[YOUR INSTRUCTIONS]: Begin with the first line of the listing and quote every line through the one containing "bm = BM(); p = atY(1036,290,21);"; give only those lines.

[COLLECTED DATA]:
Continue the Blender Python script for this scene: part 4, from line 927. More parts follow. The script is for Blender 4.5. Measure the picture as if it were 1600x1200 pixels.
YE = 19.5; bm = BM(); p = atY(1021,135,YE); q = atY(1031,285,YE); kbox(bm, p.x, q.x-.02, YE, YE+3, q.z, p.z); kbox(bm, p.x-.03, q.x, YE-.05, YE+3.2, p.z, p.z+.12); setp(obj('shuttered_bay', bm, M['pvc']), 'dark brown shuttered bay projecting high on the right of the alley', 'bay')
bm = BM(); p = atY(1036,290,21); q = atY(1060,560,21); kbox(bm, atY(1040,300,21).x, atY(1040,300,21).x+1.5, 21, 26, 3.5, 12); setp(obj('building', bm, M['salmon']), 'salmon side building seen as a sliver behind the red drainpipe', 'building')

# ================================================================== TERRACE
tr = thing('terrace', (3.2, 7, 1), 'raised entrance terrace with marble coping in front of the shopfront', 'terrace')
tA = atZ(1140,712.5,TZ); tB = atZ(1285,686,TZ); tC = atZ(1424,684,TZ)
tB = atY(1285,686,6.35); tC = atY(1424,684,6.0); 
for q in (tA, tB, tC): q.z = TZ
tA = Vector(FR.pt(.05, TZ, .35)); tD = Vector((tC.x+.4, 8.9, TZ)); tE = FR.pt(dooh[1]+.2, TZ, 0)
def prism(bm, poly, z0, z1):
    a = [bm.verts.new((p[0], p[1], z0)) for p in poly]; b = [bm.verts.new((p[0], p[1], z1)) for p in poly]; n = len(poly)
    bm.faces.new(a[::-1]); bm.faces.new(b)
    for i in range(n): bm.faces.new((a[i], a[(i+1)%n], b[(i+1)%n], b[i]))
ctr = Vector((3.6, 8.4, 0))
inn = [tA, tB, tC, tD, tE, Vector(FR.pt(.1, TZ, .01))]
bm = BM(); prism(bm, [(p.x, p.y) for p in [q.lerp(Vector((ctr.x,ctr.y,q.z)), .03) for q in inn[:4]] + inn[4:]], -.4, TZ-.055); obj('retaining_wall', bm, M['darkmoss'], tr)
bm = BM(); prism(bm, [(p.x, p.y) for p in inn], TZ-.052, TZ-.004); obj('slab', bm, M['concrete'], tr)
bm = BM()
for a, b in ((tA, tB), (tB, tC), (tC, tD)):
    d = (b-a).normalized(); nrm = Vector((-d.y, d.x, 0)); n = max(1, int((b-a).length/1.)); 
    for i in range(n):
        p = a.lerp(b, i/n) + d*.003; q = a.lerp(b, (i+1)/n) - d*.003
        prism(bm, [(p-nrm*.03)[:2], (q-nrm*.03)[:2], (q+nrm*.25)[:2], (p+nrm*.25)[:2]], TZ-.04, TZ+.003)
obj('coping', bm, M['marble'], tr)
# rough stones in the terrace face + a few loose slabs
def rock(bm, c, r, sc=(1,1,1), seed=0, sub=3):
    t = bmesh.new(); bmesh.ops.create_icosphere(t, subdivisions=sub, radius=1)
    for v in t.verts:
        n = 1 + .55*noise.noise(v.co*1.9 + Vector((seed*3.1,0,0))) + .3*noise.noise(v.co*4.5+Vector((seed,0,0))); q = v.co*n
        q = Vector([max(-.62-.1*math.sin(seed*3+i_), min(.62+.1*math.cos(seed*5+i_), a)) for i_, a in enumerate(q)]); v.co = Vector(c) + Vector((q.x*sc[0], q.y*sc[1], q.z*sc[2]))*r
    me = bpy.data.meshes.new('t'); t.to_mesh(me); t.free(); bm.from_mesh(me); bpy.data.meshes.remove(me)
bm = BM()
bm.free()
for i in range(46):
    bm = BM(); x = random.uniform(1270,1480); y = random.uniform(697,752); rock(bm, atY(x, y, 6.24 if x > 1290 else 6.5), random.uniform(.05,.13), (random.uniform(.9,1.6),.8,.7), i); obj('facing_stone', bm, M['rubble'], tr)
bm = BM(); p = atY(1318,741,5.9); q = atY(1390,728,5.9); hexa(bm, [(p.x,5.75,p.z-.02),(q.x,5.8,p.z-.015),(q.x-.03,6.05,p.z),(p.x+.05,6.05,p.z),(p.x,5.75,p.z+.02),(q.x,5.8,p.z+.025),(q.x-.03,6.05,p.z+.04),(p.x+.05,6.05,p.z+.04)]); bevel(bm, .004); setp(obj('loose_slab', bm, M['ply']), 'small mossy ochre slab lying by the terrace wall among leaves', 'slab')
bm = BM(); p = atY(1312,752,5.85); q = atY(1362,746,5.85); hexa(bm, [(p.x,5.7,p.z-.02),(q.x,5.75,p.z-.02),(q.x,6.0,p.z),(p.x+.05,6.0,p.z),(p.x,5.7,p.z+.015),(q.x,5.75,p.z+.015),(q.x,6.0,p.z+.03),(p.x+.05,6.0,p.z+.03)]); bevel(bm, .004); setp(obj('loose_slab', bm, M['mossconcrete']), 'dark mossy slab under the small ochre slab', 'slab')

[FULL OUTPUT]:
Continue the Blender Python script for this scene: part 4, from line 927. More parts follow. The script is for Blender 4.5. Measure the picture as if it were 1600x1200 pixels.
YE = 19.5; bm = BM(); p = atY(1021,135,YE); q = atY(1031,285,YE); kbox(bm, p.x, q.x-.02, YE, YE+3, q.z, p.z); kbox(bm, p.x-.03, q.x, YE-.05, YE+3.2, p.z, p.z+.12); setp(obj('shuttered_bay', bm, M['pvc']), 'dark brown shuttered bay projecting high on the right of the alley', 'bay')
bm = BM(); p = atY(1036,290,21); q = atY(1060,560,21); kbox(bm, atY(1040,300,21).x, atY(1040,300,21).x+1.5, 21, 26, 3.5, 12); setp(obj('building', bm, M['salmon']), 'salmon side building seen as a sliver behind the red drainpipe', 'building')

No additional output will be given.